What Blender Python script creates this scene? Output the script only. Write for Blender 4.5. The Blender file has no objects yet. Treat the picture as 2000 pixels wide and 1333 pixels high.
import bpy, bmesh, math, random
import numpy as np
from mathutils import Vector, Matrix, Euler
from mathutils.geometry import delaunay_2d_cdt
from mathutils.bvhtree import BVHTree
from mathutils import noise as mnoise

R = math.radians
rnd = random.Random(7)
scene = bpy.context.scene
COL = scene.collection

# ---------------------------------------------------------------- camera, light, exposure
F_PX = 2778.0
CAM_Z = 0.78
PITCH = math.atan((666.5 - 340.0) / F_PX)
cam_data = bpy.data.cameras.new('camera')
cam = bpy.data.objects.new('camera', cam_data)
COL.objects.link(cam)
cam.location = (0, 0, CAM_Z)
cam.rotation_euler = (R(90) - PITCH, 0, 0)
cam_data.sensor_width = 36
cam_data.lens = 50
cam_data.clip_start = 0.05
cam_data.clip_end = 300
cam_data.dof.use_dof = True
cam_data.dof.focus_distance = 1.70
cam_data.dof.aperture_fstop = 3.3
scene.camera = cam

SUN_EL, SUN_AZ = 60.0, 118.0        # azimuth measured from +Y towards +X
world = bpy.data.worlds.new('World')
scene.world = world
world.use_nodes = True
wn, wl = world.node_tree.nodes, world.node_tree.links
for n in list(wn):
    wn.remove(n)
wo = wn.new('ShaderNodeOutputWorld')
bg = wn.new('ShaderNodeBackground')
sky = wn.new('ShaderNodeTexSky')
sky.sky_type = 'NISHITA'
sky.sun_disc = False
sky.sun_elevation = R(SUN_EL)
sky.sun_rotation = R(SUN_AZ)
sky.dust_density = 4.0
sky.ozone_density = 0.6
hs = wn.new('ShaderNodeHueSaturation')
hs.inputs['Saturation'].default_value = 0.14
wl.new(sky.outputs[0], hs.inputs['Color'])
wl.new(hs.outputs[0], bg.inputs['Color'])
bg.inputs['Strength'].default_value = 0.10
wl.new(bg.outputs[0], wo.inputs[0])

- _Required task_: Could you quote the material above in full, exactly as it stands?

- _Result of the task_:
What Blender Python script creates this scene? Output the script only. Write for Blender 4.5. The Blender file has no objects yet. Treat the picture as 2000 pixels wide and 1333 pixels high.
import bpy, bmesh, math, random
import numpy as np
from mathutils import Vector, Matrix, Euler
from mathutils.geometry import delaunay_2d_cdt
from mathutils.bvhtree import BVHTree
from mathutils import noise as mnoise

R = math.radians
rnd = random.Random(7)
scene = bpy.context.scene
COL = scene.collection

# ---------------------------------------------------------------- camera, light, exposure
F_PX = 2778.0
CAM_Z = 0.78
PITCH = math.atan((666.5 - 340.0) / F_PX)
cam_data = bpy.data.cameras.new('camera')
cam = bpy.data.objects.new('camera', cam_data)
COL.objects.link(cam)
cam.location = (0, 0, CAM_Z)
cam.rotation_euler = (R(90) - PITCH, 0, 0)
cam_data.sensor_width = 36
cam_data.lens = 50
cam_data.clip_start = 0.05
cam_data.clip_end = 300
cam_data.dof.use_dof = True
cam_data.dof.focus_distance = 1.70
cam_data.dof.aperture_fstop = 3.3
scene.camera = cam

SUN_EL, SUN_AZ = 60.0, 118.0        # azimuth measured from +Y towards +X
world = bpy.data.worlds.new('World')
scene.world = world
world.use_nodes = True
wn, wl = world.node_tree.nodes, world.node_tree.links
for n in list(wn):
    wn.remove(n)
wo = wn.new('ShaderNodeOutputWorld')
bg = wn.new('ShaderNodeBackground')
sky = wn.new('ShaderNodeTexSky')
sky.sky_type = 'NISHITA'
sky.sun_disc = False
sky.sun_elevation = R(SUN_EL)
sky.sun_rotation = R(SUN_AZ)
sky.dust_density = 4.0
sky.ozone_density = 0.6
hs = wn.new('ShaderNodeHueSaturation')
hs.inputs['Saturation'].default_value = 0.14
wl.new(sky.outputs[0], hs.inputs['Color'])
wl.new(hs.outputs[0], bg.inputs['Color'])
bg.inputs['Strength'].default_value = 0.10
wl.new(bg.outputs[0], wo.inputs[0])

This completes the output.